I’d predicted victory for Oleksandr Usyk over Tyson Fury ahead of their undisputed heavyweight title fight in May. 

I was then really surprised with how impressive Fury was when boxing, and dominating Usyk, during the middle rounds. Regardless of Usyk rightly being awarded victory at the final bell, that first fight showed that Fury has the ability and the size to win their rematch on Saturday night. There were times he looked too big and too athletic – and to the extent he made it look easy – for Usyk. 

Usyk’s engine, and his will and desire and discipline, transformed what was unfolding in the ninth round. As on other occasions, he refused to lose – I consider him the pound-for-pound number one; he’s a special fighter – and for that reason he has to be the favourite on Saturday, but there’s a way Fury can win.

There’s a chance that second time around Fury will do what he did the second time against Deontay Wilder – fight a physical, ugly fight, attempt to bully Usyk, and take the boxing element out of it. But he outboxed Usyk so well during large periods of the first fight that he doesn’t necessarily need to do that. He can succeed with a combination of those two approaches – being physical with the smaller fighter, and boxing him at the right times. 

The devastatingly heavy-handed Wilder’s inability to stop Fury across three fights meant there weren’t many who thought Usyk could hurt him. But we now know that he can – in that ninth round Fury almost got stopped. 

Andy Lee, Fury’s assistant trainer, has since told BoxingScene that he believes that a lot of the reason Fury struggled in the second half of that first fight is because he’d not been able to spar consistently throughout his training camp, because of the cut he suffered that forced the postponement of a previous date with Usyk. If that’s true, that would make sense, and there’s cause to believe he could be better on Saturday – assuming that first fight wasn’t one tough fight too many. 

Another unknown element entering this fight is that both Fury and Usyk have repeatedly proven capable of learning to read their opponents and making the necessary adjustments to win – we saw Fury improve for rematches with John McDermott and then Wilder – so we can’t be certain who will have benefitted most from those first 12 rounds. 

Before that first fight Fury didn’t know he could outbox Usyk – he’s since said how easy he was finding it, which revealed he expected to find boxing him tougher. But he also wouldn’t have believed that the smaller Usyk could hurt him – and Usyk now knows that he can. Both learned important lessons about the other in that first fight. 

For me, it’s Fury who benefitted the most. He knows he can succeed by using his jab and being smart. Usyk, on the other hand, has to rely on hurting Fury again – by finishing him, or by another knockdown earning him the decision. If he hadn’t hurt Fury in that ninth round, Fury would have won.

Equally, Usyk fought that night like he was prepared for whichever version of Fury he encountered, so unlike Fury he doesn’t need to make too many changes – even if Fury’s more physical, he’ll be presented with opportunities to hurt him and move around him and create the angles he’ll require to land on the inside. If he’s boxing from the outside, he found his sense of timing before and will know he can find it again. 

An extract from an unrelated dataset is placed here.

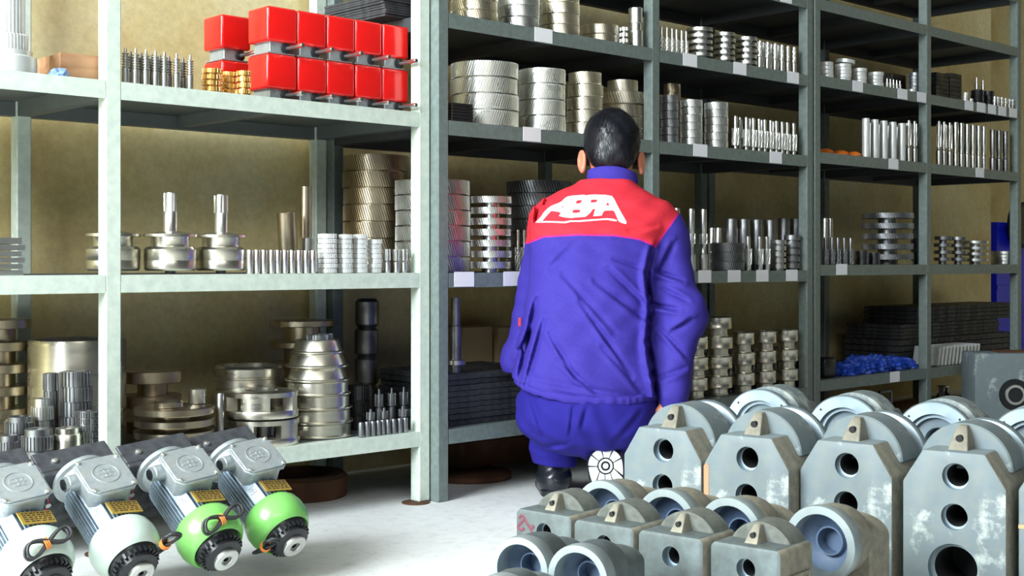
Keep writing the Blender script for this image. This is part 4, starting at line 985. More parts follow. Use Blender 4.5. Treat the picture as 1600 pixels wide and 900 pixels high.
# ---------------------------------------------------------------- brake motors lying nose down
def motor(shell, label, hub, axis, roll, cable):
    ax = Vector(axis).normalized(); axw = (RGT * ax.x + FWD * ax.y + Vector((0, 0, 1)) * ax.z).normalized()
    lat = axw.cross(Vector((0, 0, 1))).normalized() * -1          # to the camera's right and away
    up = axw.cross(lat) 
    if up.z < 0: up = -up
    lat2 = lat * math.cos(roll) + up * math.sin(roll); up2 = axw.cross(lat2)
    if up2.z < 0: up2 = -up2
    lat2 = up2.cross(axw)
    L = .302
    org = W(*hub) - axw * L * .93
    mw = Matrix((axw, lat2, up2)).transposed().to_4x4(); mw.translation = org
    root = thing('electric_motor', label, 'motor', group='brake motors lying on the floor'); root.matrix_world = mw @ Matrix.Scale(.93, 4)
    X = Matrix.Rotation(R(90), 4, 'Y')     # lathe z -> +x
    def L_(prof_, m, name, seg=40, mx=None): 
        bm = bmesh.new(); lathe(bm, prof_, seg, mx=(mx or Matrix.Identity(4)) @ X); return obj(name, bm, m, root)
    # mounting bracket
    bm = bmesh.new(); box(bm, (-.012, -.082, -.15), (0, .082, .024)); box(bm, (-.072, -.082, .016), (-.012, .082, .024)); bevel(bm, .002, 1)
    br = obj('mounting_bracket', bm, 'plate_dark', root)
    for y in (-.055, .05):
        bm = bmesh.new(); lathe(bm, [(0, .024), (.007, .024), (.007, .028), (.003, .030), (0, .030)], 12, mx=Matrix.Translation((-.038, y * .8, 0))); obj('bolt', bm, 'steel_bright', br)
        break
    for z_ in (-.02, -.06):
        bm = bmesh.new(); lathe(bm, [(0, 0), (.006, 0), (.006, .004), (0, .004)], 12, mx=Matrix.Translation((0, -.062, z_)) @ X); obj('bolt', bm, 'steel_mid', br)
    for pts in ([(.0006, -.072, -.002), (.0006, -.062, -.028)], [(.0006, -.069, -.03), (.0006, -.060, -.055), (.0006, -.066, -.085)]):
        bm = bmesh.new(); tube(bm, pts, .0016, 6); obj('red_mark', bm, 'red_mark', br)
    L_([(0, .0), (.060, 0), (.062, .004), (.062, .012), (.054, .016), (.050, .034), (.052, .050), (0, .050)], 'aluminium', 'end_bell', 48)
    # finned body
    bm = bmesh.new(); lathe(bm, [(0, .048), (.0475, .048), (.0475, .215), (0, .215)], 48, mx=X)
    for i in range(44):
        a = 360 / 44 * i
        if 48 < a < 132: continue          # terminal box side (+z)
        Q = Matrix.Rotation(R(a - 90), 4, 'X') @ Matrix.Identity(4)
        box(bm, (.055, -.0011, .046), (.208, .0011, .0575), mx=Matrix.Rotation(R(a + 90), 4, 'X'))
    body = obj('finned_body', bm, 'alu_fins', root)
    for a in (-38,):
        Q = Matrix.Rotation(R(-a), 4, 'X')
        bm = bmesh.new(); box(bm, (.058, -.014, .044), (.200, .016, .0595), mx=Q); bevel(bm, .0015, 1); pad = obj('flat_pad', bm, 'alu_fins', body)
        for x in (.085, .145):
            bm = bmesh.new()
            for aa, bb in (((x, -.008, .0595), (x + .018, -.0065, .0605)), ((x, .0065, .0595), (x + .018, .008, .0605)), ((x, -.008, .0595), (x + .0015, .008, .0605)), ((x + .0165, -.008, .0595), (x + .018, .008, .0605))): box(bm, aa, bb, mx=Q)
            lathe(bm, [(.002, .0595), (.0045, .0595), (.0045, .0606), (.002, .0606), (.002, .0595)], 12, mx=Q @ Matrix.Translation((x + .008, 0, 0))); obj('embossed_sign', bm, 'steel_dark', pad)
    # shell (fan and brake cover)
    L_([(.052, .187), (.057, .186), (.0610, .189), (.0675, .199), (.0705, .214), (.0700, .231), (.0650, .249), (.056, .262), (.054, .263), (.050, .257), (.050, .249)], shell, 'brake_cover', 56)
    bm = bmesh.new(); N = 26
    lathe(bm, [(0, .242), (.052, .242), (.052, .257), (.046, .269), (.040, .273), (.040, .287), (.030, .292), (0, .292)], 48, mx=X)
    for i in range(N): 
        box(bm, (.257, -.0025, .038), (.279, .0025, .0475), mx=Matrix.Rotation(2 * PI * i / N, 4, 'X'))
    obj('brake_disc', bm, 'black_plastic', root)
    L_([(.011, .291), (.026, .291), (.0275, .294), (.0275, .300), (.025, .302), (.013, .302), (.011, .300), (.011, .291)], 'steel_mid', 'hub_ring', 40)
    bm = bmesh.new(); lathe(bm, [(0, .287), (.0108, .287), (.0108, .2975), (.006, .2975), (.006, .290), (0, .290)], 24, mx=X); obj('shaft_end', bm, 'steel_dark', root)
    # terminal box
    s = .053; c = .014
    poly = [(-s + c, -s), (s - c, -s), (s, -s + c), (s, s - c), (s - c, s), (-s + c, s), (-s, s - c), (-s, -s + c)]
    cx = .094
    bm = bmesh.new(); prism(bm, [(cx + x * .86, y * .86) for x, y in poly], .040, .082, axis='z'); bevel(bm, .002, 1); tb = obj('terminal_box', bm, 'aluminium', root)
    bm = bmesh.new(); prism(bm, [(cx + x, y) for x, y in poly], .082, .0885, axis='z'); prism(bm, [(cx + x * .93, y * .93) for x, y in poly], .0885, .092, axis='z'); bevel(bm, .001, 1); lid = obj('lid', bm, 'aluminium', tb)
    T = Matrix.Translation((cx, 0, 0))
    bm = bmesh.new(); lathe(bm, [(.0255, .092), (.0255, .0932), (.028, .0932), (.028, .092)], 48, mx=T)
    for (a0, a1, b0, b1) in ((-.012, -.009, -.014, .014), (-.002, .002, -.018, .018), (.009, .012, -.012, .012), (-.012, .012, -.002, .001), (-.008, .006, .008, .011)):
        box(bm, (cx + a0, b0, .092), (cx + a1, b1, .0928))
    obj('embossed_emblem', bm, 'aluminium', lid)
    for sx in (-1, 1):
        for sy in (-1, 1):
            bm = bmesh.new(); lathe(bm, [(0, .0915), (.0045, .0915), (.0045, .0945), (.0035, .096), (0, .096)], 12, mx=Matrix.Translation((cx + sx * .042, sy * .042, 0)));
            if sx * sy > 0: pass
            bm_ = bm; obj('screw', bm_, 'steel_bright', lid)
    # cable gland out of the left side
    G = Matrix.Translation((.070, -.040, .060)) @ Matrix.Rotation(R(90), 4, 'X')
    bm = bmesh.new(); lathe(bm, [(0, 0), (.017, 0), (.017, .026), (.0155, .028), (.0155, .034), (0, .034)], 24, mx=G); gl = obj('cable_gland', bm, 'aluminium', root)
    bm = bmesh.new(); lathe(bm, [(0, .0342), (.0115, .0342), (.011, .038), (0, .0385)], 20, mx=G); obj('plug', bm, 'black_plastic', gl)
    # name plate
    Q = Matrix.Rotation(R(-12), 4, 'X')
    bm = bmesh.new(); box(bm, (.150, -.036, .059), (.184, .036, .0615), mx=Q); bevel(bm, .0006, 1); npl = obj('name_plate', bm, 'gold_plate', root)
    rr = random.Random(3)
    bm = bmesh.new()
    for li in range(5):
        y = -.028; x = .1540 + li * .0056
        while y < .030:
            w_ = rr.uniform(.003, .010); box(bm, (x, y, .0615), (x + .0026, min(y + w_, .033), .0618), mx=Q); y += w_ + rr.uniform(.0015, .004)
    obj('printed_lines', bm, 'print_black', npl)
    # tied cable
    if cable:
        cm = smooth_path([Vector(p) for p in cable], 8, True)
        bm = bmesh.new(); tube(bm, cm, .0032, 8, closed=True)
        tube(bm, [p + Vector((.002, .0045, .0055)) for p in cm[::2]], .0030, 8, closed=True); cb = obj('power_cable', bm, 'rubber', root)
        c0 = sum((Vector(p) for p in cable), Vector()) / len(cable)
        bm = bmesh.new(); d_ = (Vector(cable[0]) - c0).normalized(); e_ = Vector((1, 0, 0)) if abs(d_.x) < .8 else Vector((0, 0, 1)); n_ = d_.cross(e_).normalized(); e_ = n_.cross(d_)
        for k in (-1, 0, 1):
            tube(bm, [c0 + d_ * k * .0035 + (n_ * math.cos(a) + e_ * math.sin(a)) * .0105 for a in [2 * PI * q / 12 for q in range(12)]], .0016, 6, closed=True)
        tube(bm, [c0 + n_ * .01, c0 + n_ * .02 + d_ * .004], .0014, 6)
        obj('cable_tie', bm, 'orange_tie', cb)
    return root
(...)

The Fury I expect to see on Saturday is the Fury who will box, but do so with more discipline. He’ll do much of what he did during the first fight, but with an increased awareness of Usyk targeting his body during the early rounds, and attempt to keep the action at long distance. He’ll also again need to get into his rhythm and have fun like he did during the first fight – that’s a large part of what his style’s about. 

It wouldn’t surprise me if Fury still believes – wrongly – that the judges robbed him of victory during that first fight. Even if he doesn’t and he knows that for the first time he lost, he’s incredibly mentally strong.